Sudan: Obama to Help Rescue Peace Deal; Northern Official Says Secession Not 'Inevitable'

Preparing to vote in South Sudan.
9 September 2010

A senior Sudanese official on Thursday said Sudan was continuing to work to achieve unity of the country's north and south and did not believe that southern succession was "inevitable" as U.S. Secretary of State Hillary Clinton stated on Wednesday.

Oil-rich southern Sudan, which fought a decades-long war with the north, is to hold a referendum on independence in January in line with a 2005 peace accord.

"We are working to achieve unity up to the last moment. We don't think secession is inevitable," Reuters quoted Rabie Abdelati, from the north's dominant National Congress Party (NCP), as saying. "Everything is going very smoothly. We don't see any sign that there will be a problem between the north and the south, that there will be war."

Clinton said the United States was stepping up diplomatic efforts on Sudan because Washington believed the nation was facing a "ticking time-bomb" ahead of the referendum. She told the Council on Foreign Relations think tank that it was necessary for international leaders to work together to persuade the north to accept southern independence peacefully.

"The situation [in the] north-south is a ticking time bomb of enormous consequence," Clinton said. "So we are ramping up our efforts to bring the parties together, north and south, the African Union, others to focus on this referendum which has not been given the attention it needs."

Abelati said Sudan would reject any foreign attempts to interfere in the poll.

U.S. President Barack Obama plans to attend a summit on Sudan organized by the United Nations on the sidelines of the U.N. General Assembly later this month, according to Susan Rice, the U.S. ambassador to the U.N. "The president sees this meeting … as a very important vehicle for focusing international attention on ... (the referendum) as Sudan approaches really the last critical 100 days before that vote takes place," Rice was quoted by news agencies as saying in a conference call.

Also expected to attend the meeting are officials from the African Union, the United Nations, the World Bank and other nations interested in Sudan. Other diplomatic efforts include a visit to Sudan this week by Scott Gration, the U.S. special envoy for Sudan.

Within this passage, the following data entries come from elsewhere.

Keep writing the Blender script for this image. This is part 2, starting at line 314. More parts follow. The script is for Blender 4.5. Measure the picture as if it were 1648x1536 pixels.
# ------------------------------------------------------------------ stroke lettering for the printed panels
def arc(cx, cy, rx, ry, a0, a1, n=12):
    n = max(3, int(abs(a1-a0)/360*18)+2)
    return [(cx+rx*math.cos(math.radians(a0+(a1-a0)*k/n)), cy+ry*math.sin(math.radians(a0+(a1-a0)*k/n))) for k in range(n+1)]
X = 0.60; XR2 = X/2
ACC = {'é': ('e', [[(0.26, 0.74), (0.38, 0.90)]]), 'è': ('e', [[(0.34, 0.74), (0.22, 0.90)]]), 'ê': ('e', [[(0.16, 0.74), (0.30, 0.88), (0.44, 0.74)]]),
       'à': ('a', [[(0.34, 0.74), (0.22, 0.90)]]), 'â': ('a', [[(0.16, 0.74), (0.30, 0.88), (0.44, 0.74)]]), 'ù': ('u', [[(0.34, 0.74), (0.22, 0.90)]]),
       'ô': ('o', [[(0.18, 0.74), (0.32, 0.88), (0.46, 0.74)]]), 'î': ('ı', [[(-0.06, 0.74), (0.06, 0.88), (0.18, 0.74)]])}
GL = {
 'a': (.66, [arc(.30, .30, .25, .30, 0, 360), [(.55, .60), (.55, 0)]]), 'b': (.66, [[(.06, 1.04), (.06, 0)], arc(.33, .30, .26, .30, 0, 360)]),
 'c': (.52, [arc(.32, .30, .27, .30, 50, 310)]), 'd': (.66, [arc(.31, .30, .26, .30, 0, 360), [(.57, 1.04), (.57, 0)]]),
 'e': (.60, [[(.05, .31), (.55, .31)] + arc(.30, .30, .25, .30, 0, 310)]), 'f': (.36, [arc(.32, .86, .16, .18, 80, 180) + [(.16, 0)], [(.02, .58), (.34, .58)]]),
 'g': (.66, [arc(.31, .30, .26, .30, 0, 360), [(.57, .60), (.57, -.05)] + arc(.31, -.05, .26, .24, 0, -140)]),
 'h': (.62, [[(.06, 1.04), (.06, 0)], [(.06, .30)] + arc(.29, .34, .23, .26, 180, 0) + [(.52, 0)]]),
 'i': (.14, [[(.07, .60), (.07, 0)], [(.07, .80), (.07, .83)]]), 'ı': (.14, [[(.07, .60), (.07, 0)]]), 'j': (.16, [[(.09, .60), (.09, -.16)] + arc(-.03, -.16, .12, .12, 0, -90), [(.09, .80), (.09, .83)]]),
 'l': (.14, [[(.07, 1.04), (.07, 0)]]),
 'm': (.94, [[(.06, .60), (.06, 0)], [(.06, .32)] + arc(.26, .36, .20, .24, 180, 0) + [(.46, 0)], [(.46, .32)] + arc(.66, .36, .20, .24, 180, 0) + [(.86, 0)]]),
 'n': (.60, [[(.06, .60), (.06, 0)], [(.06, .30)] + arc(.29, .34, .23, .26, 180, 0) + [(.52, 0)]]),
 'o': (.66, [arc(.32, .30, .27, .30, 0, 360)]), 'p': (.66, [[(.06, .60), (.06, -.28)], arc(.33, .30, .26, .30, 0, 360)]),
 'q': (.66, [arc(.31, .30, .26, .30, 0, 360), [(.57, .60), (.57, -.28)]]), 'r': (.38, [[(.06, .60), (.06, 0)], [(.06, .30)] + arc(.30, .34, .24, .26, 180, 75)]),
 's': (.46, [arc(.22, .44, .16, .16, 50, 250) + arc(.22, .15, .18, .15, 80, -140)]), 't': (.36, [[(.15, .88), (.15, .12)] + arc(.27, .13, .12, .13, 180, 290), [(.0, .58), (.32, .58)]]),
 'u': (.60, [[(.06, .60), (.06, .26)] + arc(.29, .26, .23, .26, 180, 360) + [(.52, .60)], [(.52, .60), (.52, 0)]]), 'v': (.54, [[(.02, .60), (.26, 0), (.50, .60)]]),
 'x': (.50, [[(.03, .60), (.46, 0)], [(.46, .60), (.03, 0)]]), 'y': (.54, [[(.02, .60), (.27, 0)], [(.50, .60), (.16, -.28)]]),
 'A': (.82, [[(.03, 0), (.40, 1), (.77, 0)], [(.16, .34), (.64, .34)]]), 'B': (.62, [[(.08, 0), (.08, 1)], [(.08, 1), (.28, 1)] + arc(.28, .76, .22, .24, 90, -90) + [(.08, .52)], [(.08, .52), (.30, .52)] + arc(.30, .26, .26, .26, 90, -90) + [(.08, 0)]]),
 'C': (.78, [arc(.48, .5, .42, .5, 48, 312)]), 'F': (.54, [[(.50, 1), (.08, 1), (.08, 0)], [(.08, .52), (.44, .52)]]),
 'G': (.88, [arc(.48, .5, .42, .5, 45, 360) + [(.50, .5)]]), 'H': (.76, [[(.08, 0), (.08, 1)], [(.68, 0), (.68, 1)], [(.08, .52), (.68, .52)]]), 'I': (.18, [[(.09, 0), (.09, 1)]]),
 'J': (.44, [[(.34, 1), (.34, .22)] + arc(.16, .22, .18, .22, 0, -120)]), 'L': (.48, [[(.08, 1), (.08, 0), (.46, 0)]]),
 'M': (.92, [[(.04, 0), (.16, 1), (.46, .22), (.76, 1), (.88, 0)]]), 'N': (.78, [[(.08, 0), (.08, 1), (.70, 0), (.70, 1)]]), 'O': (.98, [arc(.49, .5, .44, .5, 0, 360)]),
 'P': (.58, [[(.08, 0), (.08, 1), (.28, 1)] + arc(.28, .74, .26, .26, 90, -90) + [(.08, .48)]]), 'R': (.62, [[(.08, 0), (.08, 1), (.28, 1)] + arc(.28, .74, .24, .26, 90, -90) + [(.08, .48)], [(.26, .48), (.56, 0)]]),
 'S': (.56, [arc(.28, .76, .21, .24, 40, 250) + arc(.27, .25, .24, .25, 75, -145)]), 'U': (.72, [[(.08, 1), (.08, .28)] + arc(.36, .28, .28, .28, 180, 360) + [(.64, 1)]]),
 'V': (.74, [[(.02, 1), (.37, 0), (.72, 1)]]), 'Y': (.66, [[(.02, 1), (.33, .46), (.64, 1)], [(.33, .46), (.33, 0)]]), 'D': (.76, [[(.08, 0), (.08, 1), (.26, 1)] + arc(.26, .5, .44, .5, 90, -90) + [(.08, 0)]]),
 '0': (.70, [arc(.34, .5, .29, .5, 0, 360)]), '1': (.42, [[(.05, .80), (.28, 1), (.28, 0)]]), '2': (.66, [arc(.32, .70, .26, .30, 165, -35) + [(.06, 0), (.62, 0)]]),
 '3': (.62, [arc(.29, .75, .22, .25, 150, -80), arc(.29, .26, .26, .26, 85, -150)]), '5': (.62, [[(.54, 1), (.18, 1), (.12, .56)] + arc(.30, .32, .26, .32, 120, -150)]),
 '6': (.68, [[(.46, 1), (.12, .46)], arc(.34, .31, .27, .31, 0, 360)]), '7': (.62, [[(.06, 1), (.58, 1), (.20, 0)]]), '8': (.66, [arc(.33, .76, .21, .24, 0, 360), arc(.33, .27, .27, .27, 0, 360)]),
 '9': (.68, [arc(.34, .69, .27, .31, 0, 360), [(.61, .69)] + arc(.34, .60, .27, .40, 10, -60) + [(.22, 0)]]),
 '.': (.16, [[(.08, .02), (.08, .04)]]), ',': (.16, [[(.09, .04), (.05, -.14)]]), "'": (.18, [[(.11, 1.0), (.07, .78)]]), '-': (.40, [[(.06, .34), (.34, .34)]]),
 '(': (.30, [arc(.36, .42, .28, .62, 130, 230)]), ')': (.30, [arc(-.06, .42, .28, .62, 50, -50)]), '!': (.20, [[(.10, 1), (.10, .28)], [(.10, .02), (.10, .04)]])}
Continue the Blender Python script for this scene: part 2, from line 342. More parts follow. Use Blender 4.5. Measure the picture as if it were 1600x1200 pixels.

Clinton on Wednesday spoke by telephone with Sudan's vice president, Ali Osman Taha, and with southern leader Salva Kiir to encourage them to prepare for the referendum, according to a spokesman for Clinton.

The north and south remain divided on how to split the south's oil revenues after the referendum. The war between the government and the Southern People's Liberation Movement (SPLM) claimed some two million lives.